Jerusalemite Youth Summit

Entrepreneurial Seed

Youth in Palestine face many obstacles: high rates of unemployment among young graduates; limited space for engagement and participation in society affairs; and underdeveloped of decision making skills. While youth in Jerusalem share similar problems to their peers across Palestine, their burdens are exacerbated as they struggle to resist the concerted attempts of the Occupation to undermine their cultural, social and national identity.

In response, Palestinian Vision Organisation (PalVision), in cooperation with the British Council, PADICO, African Community Society, Burj Luq Luq Center, Al Quds University and Leaders Organization, and under the supervision of the Welfare Association, funded by the European Union; worked to maintain the important role youth play in maintaining the Palestinian identity of Jerusalem and in protecting its people, cultural and religious heritage by launching the “Jerusalem Youth Summit” in the Notre Dame hotel. The goal of the summit was to give youth the opportunity to discuss the challenges that they face and to present initiatives to improve the social and economic situation in Jerusalem.

The second summit was based on the final recommendation of the first one, throughout a full year of hard and successful work with Jerusalemites youth within “Supporting Youth in Jerusalem Art, Cultural and Sport” project, Palestinian Vision adopted two different themes based on age distribution to work with youth. Career guidance, aptitude counselling, and awareness raising towards the needs of the Jerusalemite labour market was the main work scope with youth ages 14-17, whilst Economic Empowerment and Entrepreneurship were the main theme of work with youth ages 18-24.

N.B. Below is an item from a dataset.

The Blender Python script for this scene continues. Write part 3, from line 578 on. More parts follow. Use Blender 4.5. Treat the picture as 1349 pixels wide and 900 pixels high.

The third Jerusalemite Youth Summit: “Civic Engagement” was run by PalVision and the Burj Luq Luq Social Centre Society, in partnership with the Youth Development Department, Al Nayzak Organisation for Supportive Education and Scientific Innovation, the British Council, and the Higher Council for Youth and Sports. It was funded by the Welfare Association and United Nations Population Fund (UNFPA), and attended by 350 university and school students. The summit focused on two main themes: firstly, mainstreaming Palestinian national identity by linking it to economic and touristic initiatives. Secondly, the social importance of voluntary work, especially as it pertains to youth community initiatives.

With the participation of more than 400 Jerusalemite University students and a number of civil society organizations, the Fourth Jerusalem Youth Summit titled “Identity and Culture” is the perpetuation of three consecutive Jerusalem Youth. The Summit aimed to improve Jerusalemite youth reality by identifying positive and feasible means and for the youth to invest their potential in strengthening the Jerusalemite national identity and the consolidation of Palestinian culture in Jerusalem the Permanent Capital of Arab Culture. The summit addressed several topics concerned with youth in Jerusalem and particular attention was given to address core issues in Jerusalem: Drugs, Education, Detention, Unemployment, Housing, and challenges that Jerusalemite youth are facing, introduce intervention mechanisms, and define stakeholders’ role and hold them accountable.

The fifth summit was held by PalVision and the Burj Luq Luq Social Center Society, under the supervision of the Higher Council for Youth and Sports, and in partnership with British Council, and United Nations Population Fund (UNFPA). With the participation of more than 200 Jerusalemite University students and a number of civil society organizations, the Fifth Jerusalem Youth Summit titled “Jerusalemite Youth 2030” is the perpetuation of four consecutive Jerusalem Youth provided a platform to bring together Jerusalemite youth, youth groups, and Jerusalemites from all spectrums to discuss youth concerns, aspirations, and experiences.

This Summit was different from its precedents by the method of presenting its dimensions; political, economic, social, and arts & culture, where an electronic voting system was used. It displayed the participants’ opinions directly on the screen after they voted on several various questions. The four dimensions were based on the perception of Palestine in 2030. The political dimension addressed the current Palestinian political situation and the impact of the context and regional variables on the orientations of the Palestinian cause. In the economic dimension discussed economy in a link with the political situation and the possibilities of creating economic space for the benefit of building Palestinian state. Regarding the social dimension, the discussion focused prominently on the importance of social networking outlets and their role in influencing our social relationships. The last dimension was arts & culture, which addressed the diversity of cultures within the Palestinian communities, and the distinctive characteristics of the cultural scene of the city of Jerusalem and how its role has been declined.